Lo malo del ajedrez es que, a veces, es un asunto personal, y no quiere serlo. Y que algún jugador
intenta colocar a su Dama entre el sol y la sombra. Al comenzar parece que, en el tablero, sobra suelo
y falta techo, o al revés, pero el inicio de la partida suele ser hermoso como abrir una ventana con todos
los cristales todavía intactos.
Para manejarse en el ajedrez no basta con el sentido común y, cuando se está jugando, tampoco sirve
de nada seguir a la multitud ni imitar al vecino.
Es un juego duro, con una fuerte pureza de fondo y con la obsesiva necesidad de un universo lógico y
coherente. Hay que ser siempre demostrativo, porque con la elocuencia no basta para ganar.

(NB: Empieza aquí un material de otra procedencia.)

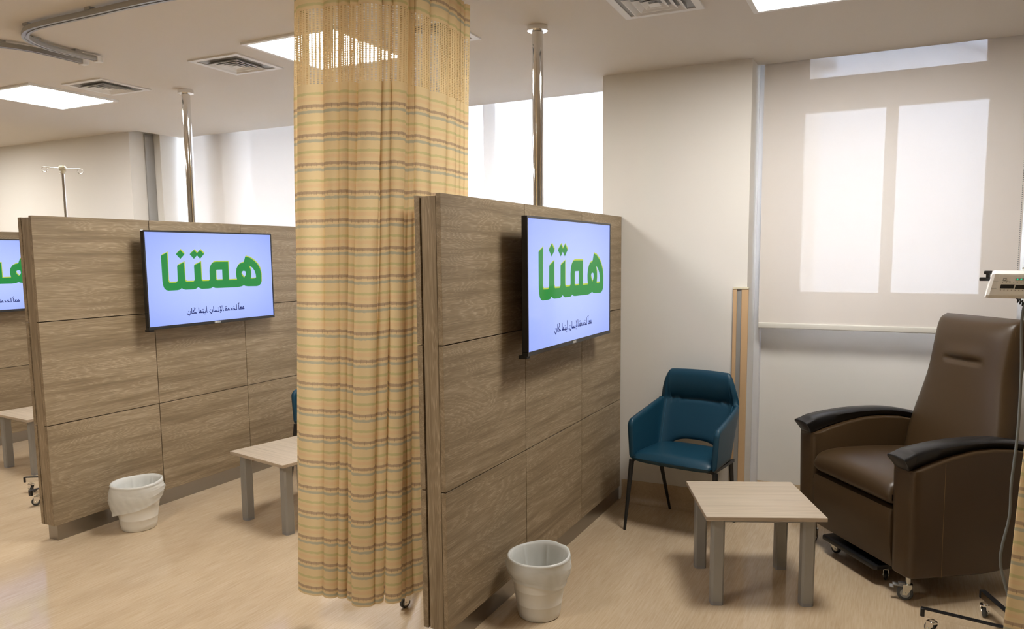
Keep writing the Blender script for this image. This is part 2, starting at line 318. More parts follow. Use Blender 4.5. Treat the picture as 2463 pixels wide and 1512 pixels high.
STROKES= [[[0.7316,0.1097],[0.7249,0.1358],[0.7157,0.1178],[0.7308,0.1091]],[[0.7295,0.1093],[0.6859,0.1101]],[[0.6971,0.133],[0.7104,0.1315],[0.6981,0.1249],[0.7064,0.1112]],[[0.6851,0.1626],[0.6855,0.1108]],[[0.679,0.1743],[0.6895,0.1822]],[[0.666,0.1646],[0.6668,0.1067],[0.6554,0.1067]],[[0.6342,0.1269],[0.644,0.1231],[0.659,0.1028]],[[0.6432,0.1454],[0.6444,0.1429]],[[0.6554,0.1073],[0.6142,0.1094]],[[0.6159,0.1324],[0.6279,0.1098]],[[0.606,0.1089],[0.5977,0.1303],[0.5889,0.1143],[0.6055,0.1083]],[[0.5919,0.1085],[0.571,0.1089],[0.5705,0.1222],[0.5794,0.1331],[0.5816,0.1175],[0.5722,0.1094]],[[0.5718,0.1502],[0.5732,0.1493]],[[0.5802,0.1513],[0.5816,0.1505]],[[0.5495,0.1651],[0.5511,0.1132],[0.5562,0.1069]],[[0.5274,0.1607],[0.5397,0.1088],[0.5283,0.1092],[0.5398,0.1661]],[[0.5264,0.0935],[0.5287,0.0899]],[[0.5157,0.1234],[0.5168,0.1038],[0.479,0.1069]],[[0.5123,0.1446],[0.5136,0.1424]],[[0.501,0.1167],[0.5017,0.1056]],[[0.4933,0.1166],[0.4938,0.1058]],[[0.4861,0.1151],[0.4862,0.1067]],[[0.4744,0.1632],[0.4755,0.1073],[0.4838,0.1063]],[[0.464,0.131],[0.467,0.114],[0.4541,0.0889],[0.441,0.1127]],[[0.4493,0.131],[0.4511,0.1288]],[[0.4169,0.177],[0.4202,0.1079],[0.4283,0.1063]],[[0.4096,0.1207],[0.4112,0.1057],[0.3578,0.1088]],[[0.4022,0.0903],[0.4035,0.0894]],[[0.4096,0.0903],[0.411,0.0895]],[[0.3906,0.1213],[0.3931,0.1012]],[[0.3899,0.1428],[0.3912,0.1407]],[[0.3784,0.1076],[0.3714,0.1308],[0.3645,0.1139],[0.3773,0.1078]],[[0.3575,0.1628],[0.359,0.1087]],[[0.3219,0.1668],[0.3294,0.1578],[0.3133,0.1265],[0.3395,0.1071],[0.3035,0.1082]],[[0.3026,0.1641],[0.3035,0.1082]],[[0.2937,0.1311],[0.2961,0.113],[0.2824,0.0872],[0.2687,0.1098]],[[0.2791,0.1318],[0.2803,0.1298]]]
# ------------------------------------------------------------------ the room
XL, XR, YB = -10.5, 3.4, -3.6
YC, YCL, YR, YW = 4.79, 4.75, 5.15, 5.40         # column faces, right bay wall, left bay wall
struct('floor', B(XL, XR, YB, 5.9, -.1, 0), 'floor')
bm = bmesh.new()
for q in ((XL, XR, YB, 4.75), (-.795, XR, 4.75, 4.985), (-6.27, -1.745, 4.75, 5.235), (-1.745, -.795, 4.75, YC), (XL, -6.27, 4.75, 4.76)): box(bm, *q, H, HT)
box(bm, XL, XR, YB, 5.9, HT, HT+.1); struct('ceiling', bm, 'ceil')
struct('wall_near', B(XL, XR, YB-.15, YB, 0, H), 'wall')
struct('wall_left', B(XL-.15, XL, YB, 5.9, 0, HT), 'wall')
struct('wall_right', B(XR, XR+.15, YB, 5.9, 0, HT), 'wall')
struct('wall_center', B(-1.745, -.795, YC, 5.9, 0, HT), 'wall')                    # white column between the window bays
bm = bmesh.new(); box(bm, XL, -6.37, YCL, 5.9, 0, HT); box(bm, -6.3701, -6.27, 5.0, 5.9, 0, HT)
struct('wall_far_left', bm, 'wall')
# right bay: parapet below the window and wall round the opening
OX0, OX1, OZ0 = -.66, .585, 1.215
bm = bmesh.new()
box(bm, -.795, XR, YR, 5.50, 0, OZ0)
box(bm, -.795, OX0, YR, 5.50, OZ0, HT); box(bm, OX1, .80, YR, 5.50, OZ0, HT); box(bm, 2.1, XR, YR, 5.50, OZ0, HT)
struct('wall_far_right', bm, 'wall')
# left bay parapet
bm = bmesh.new(); box(bm, -6.27, -1.745, 5.36, 5.55, 0, 1.0); struct('wall_far_center', bm, 'wall')
# vinyl cove turned up the walls
def cove(name, pts, h=.14, r=.05):
    bm = bmesh.new(); prof = [(r, .0012)]+[(r-r*math.sin(a), r-r*math.cos(a)+.0012) for a in [PI/2*k/6 for k in range(1, 7)]]+[(.0035, h), (0., h)]
    n = len(pts); rows = []
    for i, p in enumerate(pts):
        p = Vector(p); d0 = (p-Vector(pts[i-1])).normalized() if i else (Vector(pts[1])-p).normalized(); d1 = (Vector(pts[i+1])-p).normalized() if i < n-1 else d0
        n0 = Vector((d0.y, -d0.x)); n1 = Vector((d1.y, -d1.x)); mt = (n0+n1)/(1+n0.dot(n1))
        rows.append([bm.verts.new((p.x+mt.x*q, p.y+mt.y*q, z)) for q, z in prof])
    for a, b2 in zip(rows, rows[1:]):
        for k in range(len(prof)-1): bm.faces.new((a[k], b2[k], b2[k+1], a[k+1]))
    return struct(name, bm, 'floor', smooth=40)
cove('baseboard_center', [(-1.60, YC), (-.795, YC), (-.795, YR), (XR, YR)], .145)
cove('baseboard_left', [(-9., YCL), (-6.37, YCL), (-6.37, 5.0), (-6.27, 5.0), (-6.27, 5.36), (-1.745, 5.36)], .14)
# aluminium post in the corner of the right bay and in the left bay
struct('trim_1', B(-.795, -.757, 5.085, YR, .13, HT, .003), 'alu_lit')
bm = bmesh.new(); box(bm, -6.37, -6.352, 4.905, 4.998, 0, H, .004); struct('trim_2', bm, 'alu')

def window(name, x0, x1, z0, z1, y, bars, label):
    """bars: list of (x0,x1,z0,z1) pane openings"""
    w = bpy.data.objects.new(name, None); COL.objects.link(w); w.location = (x0, y, z0); w['kind'] = 'structure'
    xs = sorted({x0, x1} | {b[0] for b in bars} | {b[1] for b in bars}); zs = sorted({z0, z1} | {b[2] for b in bars} | {b[3] for b in bars})
    bm = bmesh.new()
    for a, c in zip(xs, xs[1:]):
        for e, g in zip(zs, zs[1:]):
            mx, mz = (a+c)/2, (e+g)/2
            if not any(b[0] < mx < b[1] and b[2] < mz < b[3] for b in bars): box(bm, a-x0, c-x0, -.035, .035, e-z0, g-z0)
    bmesh.ops.remove_doubles(bm, verts=bm.verts, dist=1e-5)
    finish('window_frame', bm, 'frame_w', w)
    for b in bars:
        g = B(b[0]-x0, b[1]-x0, -.004, .004, b[2]-z0, b[3]-z0); finish('window_pane', g, 'glass', w)
    return w
window('window_1', OX0-.0, OX1, OZ0, HT, 5.385, [(-.547, -.067, 1.415, 2.59), (.005, .49, 1.415, 2.59), (-.526, .465, 2.80, 3.0)], '')
window('window_2', -6.27, -1.745, 1.0, HT, 5.46, [(-6.2, -5.93, 1.06, 3.0), (-5.6, -4.55, 1.06, 3.0), (-4.48, -3.80, 1.06, 3.0), (-3.73, -3.0, 1.06, 3.0), (-2.925, -1.80, 1.06, 3.0)], '')
window('window_3', .80, 2.1, OZ0, HT, 5.385, [(.88, 1.42, 1.415, 2.59), (1.48, 2.03, 1.415, 2.59)], '')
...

Sin embargo,
en todas y cada una de las partidas cabe el placer de abandonarse a la aniquilación.
Se juega con el principio de realidad en medio, aunque haya jugadores que se dediquen exclusivamente a
planificar matanzas.
El ajedrez es un continuo desencuentro: se puede ir de victoria en victoria hasta la derrota final; el sufrimiento
invierte continuamente posiciones; el espíritu del jugador es mecido, con frecuencia, por sensaciones de
sofocación, o puede sentirse depositado en grumos y callado como un espejo, en pose de sotana, simplemente
porque la partida se le ha venido abajo desde el arado.
Conviene saber que sobre el tablero, entre las piezas, hay tenues y ocultos intersticios de sinrazón, que son
los que solamente puede ver el jugador con talento, y el talento, como el agua, es difícil de parar.
Con todo, lo fundamental, el principio que ha hecho campeones a los campeones, consiste en no permitir
—nunca, bajo ninguna circunstancia— que el enemigo vea tus piezas.